Classifying Angles
Classifying angles in Grade 8 Saxon Math Course 3 involves categorizing angles based on their measure: acute (less than 90 degrees), right (exactly 90 degrees), obtuse (between 90 and 180 degrees), and straight (exactly 180 degrees). Students identify and name angles in geometric figures and real-world contexts. This foundational skill supports work with triangles, parallel lines, and polygon properties.
Key Concepts
Property Angles are classified by their measure in degrees. An acute angle is between $0^\circ$ and $90^\circ$. A right angle is exactly $90^\circ$. An obtuse angle is between $90^\circ$ and $180^\circ$. A straight angle is exactly $180^\circ$.

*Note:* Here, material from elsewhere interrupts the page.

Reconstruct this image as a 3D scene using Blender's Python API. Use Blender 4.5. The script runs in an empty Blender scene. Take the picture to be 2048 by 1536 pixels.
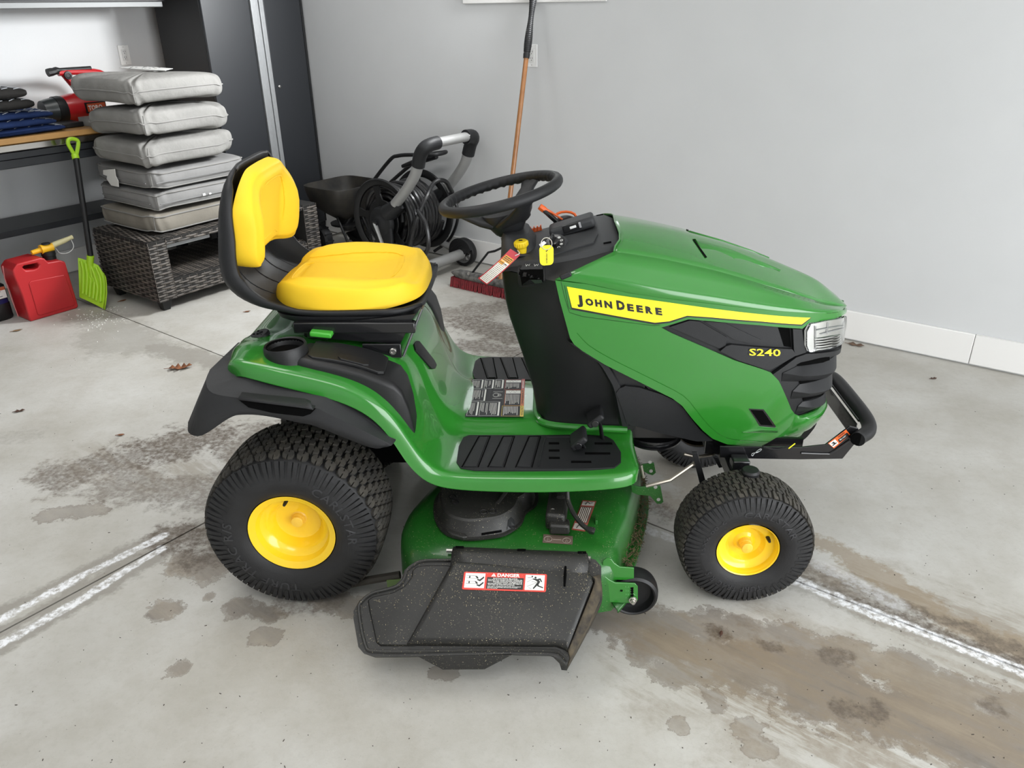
import bpy, bmesh, math, random
import numpy as np
from mathutils import Vector as V, Matrix
from mathutils.bvhtree import BVHTree
random.seed(7)
SC = bpy.context.scene
COL = SC.collection
# ------------------------------------------------------------------ camera, world, light, exposure
F, CX, CY, CZ = 1572.24, 0.677, -2.1726, 1.5306
YAW, PITCH, ROLL = 0.0403, 0.4483, -0.0168
PHI = -0.6025                      # the room is turned against the tractor
def _rot():
    cy, sy = math.cos(YAW), math.sin(YAW)
    f = V((-sy, cy, 0)); r = V((cy, sy, 0)); u = V((0, 0, 1))
    f2 = f*math.cos(PITCH)-u*math.sin(PITCH); u2 = u*math.cos(PITCH)+f*math.sin(PITCH)
    return r*math.cos(ROLL)+u2*math.sin(ROLL), u2*math.cos(ROLL)-r*math.sin(ROLL), f2
CR, CU, CF = _rot()
CAM = V((CX, CY, CZ))
cam = bpy.data.objects.new('camera', bpy.data.cameras.new('camera')); COL.objects.link(cam)
cam.matrix_world = Matrix(((CR.x, CU.x, -CF.x, CX), (CR.y, CU.y, -CF.y, CY), (CR.z, CU.z, -CF.z, CZ), (0, 0, 0, 1)))
cam.data.sensor_fit = 'HORIZONTAL'; cam.data.sensor_width = 36; cam.data.lens = F*36/2048
cam.data.clip_start = .05
SC.camera = cam
RA = V((math.cos(PHI), math.sin(PHI), 0)); RB = V((-math.sin(PHI), math.cos(PHI), 0))
def RP(a, b, z=0): return RA*a+RB*b+V((0, 0, z))
ROOM = Matrix.Rotation(PHI, 4, 'Z')
w = bpy.data.worlds.new('overcast'); SC.world = w; w.use_nodes = True
bg = w.node_tree.nodes['Background']; bg.inputs[0].default_value = (.93, .97, 1, 1); bg.inputs[1].default_value = 5.0
def area(name, loc, target, sx, sy, power, col=(1, 1, 1)):
    l = bpy.data.lights.new(name, 'AREA'); l.shape = 'RECTANGLE'; l.size = sx; l.size_y = sy; l.energy = power; l.color = col
    o = bpy.data.objects.new(name, l); COL.objects.link(o); o.location = loc
    o.rotation_euler = (V(target)-V(loc)).to_track_quat('-Z', 'Y').to_euler(); return o
WA0, WA1, WZ0, WZ1 = -1.36, -.56, 1.62, 2.06        # the small high window above the broom
wl_ = area('window_daylight', RP((WA0+WA1)/2, 2.62, 1.84), RP(-2.6, .9, 1.1), .78, .42, 120, (.97, .99, 1)); wl_.data.spread = math.radians(125)
area('garage_door_daylight', RP(4.3, -.5, 1.15), RP(0, -.5, .9), 4.2, 2.1, 120, (.98, .99, 1))
area('ceiling_fill', RP(-.4, -.3, 2.66), RP(-.4, -.3, 0), 1.2, 1.2, 26, (1, .99, .97))  # three overhead fills added for the lighting; no such fixture is known
area('ceiling_fill', RP(-2.0, 1.0, 2.66), RP(-2.0, 1.0, 0), 1.2, .4, 10, (1, .99, .97))
area('ceiling_fill', RP(1.5, -1.6, 2.66), RP(1.5, -1.6, 0), 1.2, 1.2, 26, (1, .99, .97))
SC.view_settings.view_transform = 'Standard'; SC.view_settings.look = 'None'
SC.view_settings.exposure = -0.42; SC.view_settings.gamma = 1.0; SC.view_settings.use_curve_mapping = False

# ------------------------------------------------------------------ helpers
def ray(px, py): return CR*((px-1024)/F)+CU*(-(py-768)/F)+CF
def at(px, py, **k):
    d = ray(px, py)
    if 'z' in k: s = (k['z']-CAM.z)/d.z
    elif 'y' in k: s = (k['y']-CAM.y)/d.y
    elif 'x' in k: s = (k['x']-CAM.x)/d.x
    elif 'a' in k: s = (k['a']-RA.dot(CAM))/RA.dot(d)
    elif 'b' in k: s = (k['b']-RB.dot(CAM))/RB.dot(d)
    else: s = (k['d']-V(k['n']).dot(CAM))/V(k['n']).dot(d)
    return CAM+d*s
def abz(p): return (RA.dot(p), RB.dot(p), p.z)
def catmull(pts, n, closed=False):
    pts = [V(p) if not isinstance(p, V) else p for p in pts]
    m = len(pts); out = []
    segs = m if closed else m-1
    def g(i):
        if closed: return pts[i % m]
        if i < 0: return pts[0]*2-pts[1]
        if i >= m: return pts[-1]*2-pts[-2]
        return pts[i]
    for i in range(segs):
        p0, p1, p2, p3 = g(i-1), g(i), g(i+1), g(i+2)
        for k in range(n):
            t = k/n
            out.append(.5*((2*p1)+(p2-p0)*t+(2*p0-5*p1+4*p2-p3)*t*t+(3*p1-p0-3*p2+p3)*t**3))
    if not closed: out.append(pts[-1].copy())
    return out
def resample(pts, n):
    L = [0]
    for i in range(1, len(pts)): L.append(L[-1]+(pts[i]-pts[i-1]).length)
    out = []; j = 0
    for k in range(n):
        t = L[-1]*k/(n-1)
        while j < len(L)-2 and L[j+1] < t: j += 1
        d = L[j+1]-L[j]
        out.append(pts[j].lerp(pts[j+1], 0 if d < 1e-9 else min(1, max(0, (t-L[j])/d))))
    return out
def interp(x, tab):
    if x <= tab[0][0]: return tab[0][1]
    for (x0, y0), (x1, y1) in zip(tab, tab[1:]):
        if x <= x1: return y0+(y1-y0)*(x-x0)/(x1-x0)
    return tab[-1][1]
def sstep(e0, e1, x):
    t = min(1, max(0, (x-e0)/(e1-e0))); return t*t*(3-2*t)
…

Examples A single slice of a standard pizza typically has an acute angle at its tip. The four corners of a square piece of paper are all perfect right angles. A handheld fan opened wide creates an obtuse angle between its blades.
Explanation Think of opening a book! When you just crack it open, the angle is acute (it's a cute little angle). Open it to a perfect 'L' shape, and that's a right angle. When it's opened wide, it becomes obtuse. Lay the book completely flat, and you have a straight angle, forming a perfect line.
Common Questions
What are the four types of angles in geometry?

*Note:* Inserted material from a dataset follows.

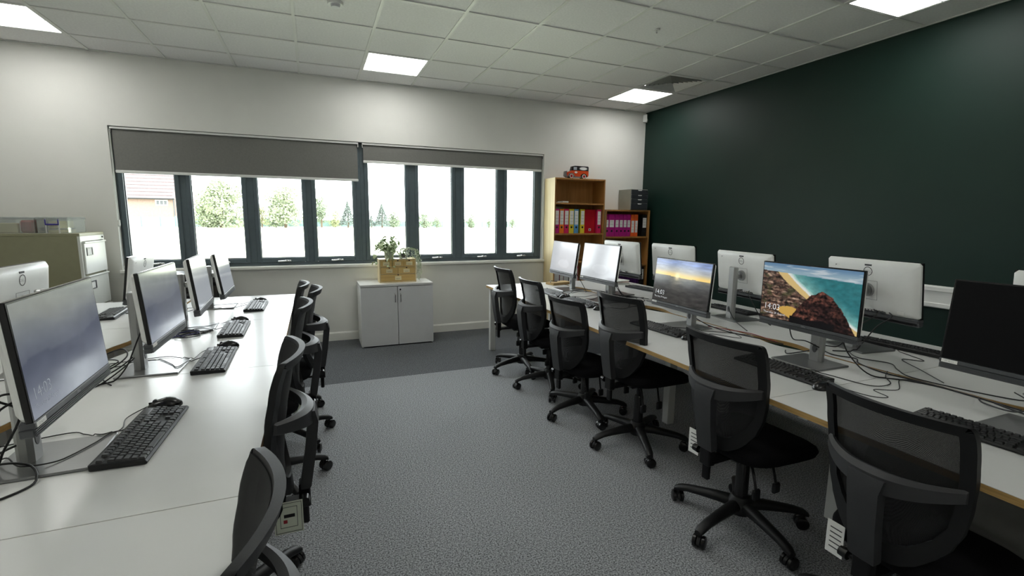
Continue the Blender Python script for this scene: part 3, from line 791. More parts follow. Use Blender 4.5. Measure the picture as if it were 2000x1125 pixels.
def lchair(bx, by, yaw, zt, label, spin=0, card=None):
    a = math.radians(yaw); d = 0.245
    return chair(bx+d*math.cos(a), by+d*math.sin(a), yaw, zt-TOP0, label, G_L, spin, None, card)
lchair(1.781, -5.005, 180, 0.974, 'black mesh office chair nearest the camera on the left, cut by the bottom edge', 0.2)
lchair(1.800, -4.100, 180, 1.000, 'black mesh office chair second from the camera on the left bench, pale card hanging below', -0.3, 0.115)
lchair(1.825, -3.150, 180, 1.002, 'black mesh office chair third from the camera on the left bench', 0.3, 0.115)
lchair(1.880, -2.620, 178, 1.000, 'black mesh office chair on the left bench, pulled farthest into the aisle', 0.5)
lchair(1.798, -2.050, 180, 0.962, 'black mesh office chair at the window end of the left bench, only its top visible', 0.0)
chair(-0.18, -1.15, 20, 0.0, 'dark office chair in front of the filing cabinet behind the left monitors', 'chairs on the far side of the left bench')
hide_template(CH)

# ------------------------------------------------------------------ computers
def fbm(x, y, z=0.0, o=4):
    s = 0; a = 0.5; f = 1.0
    for _ in range(o): s += a*mnoise.noise(Vector((x*f, y*f, z))); a *= 0.5; f *= 2.0
    return s
def mixc(a, b, t):
    t = max(0, min(1, t)); return tuple(a[i]+(b[i]-a[i])*t for i in range(3))
def sm(a, b, x):
    t = max(0, min(1, (x-a)/(b-a))); return t*t*(3-2*t)
def pic_dim(u, v):        # mountain lock screen, washed out by window glare painted into its colours
    top = (150, 156, 152); mid = (104, 110, 124); low = (126, 132, 146)
    ridge = 0.46+0.16*fbm(u*2.2, 0.3)+0.10*u
    c = mixc(mid, top, sm(ridge-0.05, 1.0, v)) if v > ridge else mixc(low, (92, 98, 114), sm(0.0, ridge, v))
    k = 1+0.10*fbm(u*7, v*7, 3)
    return tuple(x*k for x in c)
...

Acute angles measure less than 90 degrees. Right angles measure exactly 90 degrees. Obtuse angles measure between 90 and 180 degrees. Straight angles measure exactly 180 degrees.
How do you classify an angle by its measure?
Measure the angle in degrees. If less than 90 degrees, it is acute. If exactly 90 degrees, it is right. If between 90 and 180, it is obtuse. If exactly 180, it is straight.
What is a reflex angle?
A reflex angle measures more than 180 degrees but less than 360 degrees. It is the angle going the long way around from one ray to another.
How are angles classified in Saxon Math Course 3?
Saxon Math Course 3 uses diagrams, protractor measurements, and descriptions to help students identify and classify angles within triangles, polygons, and intersecting line problems.
Why is classifying angles important for 8th grade geometry?
Angle classification is essential for understanding geometric relationships, proving theorems, working with parallel lines cut by transversals, and solving problems involving triangles and polygons.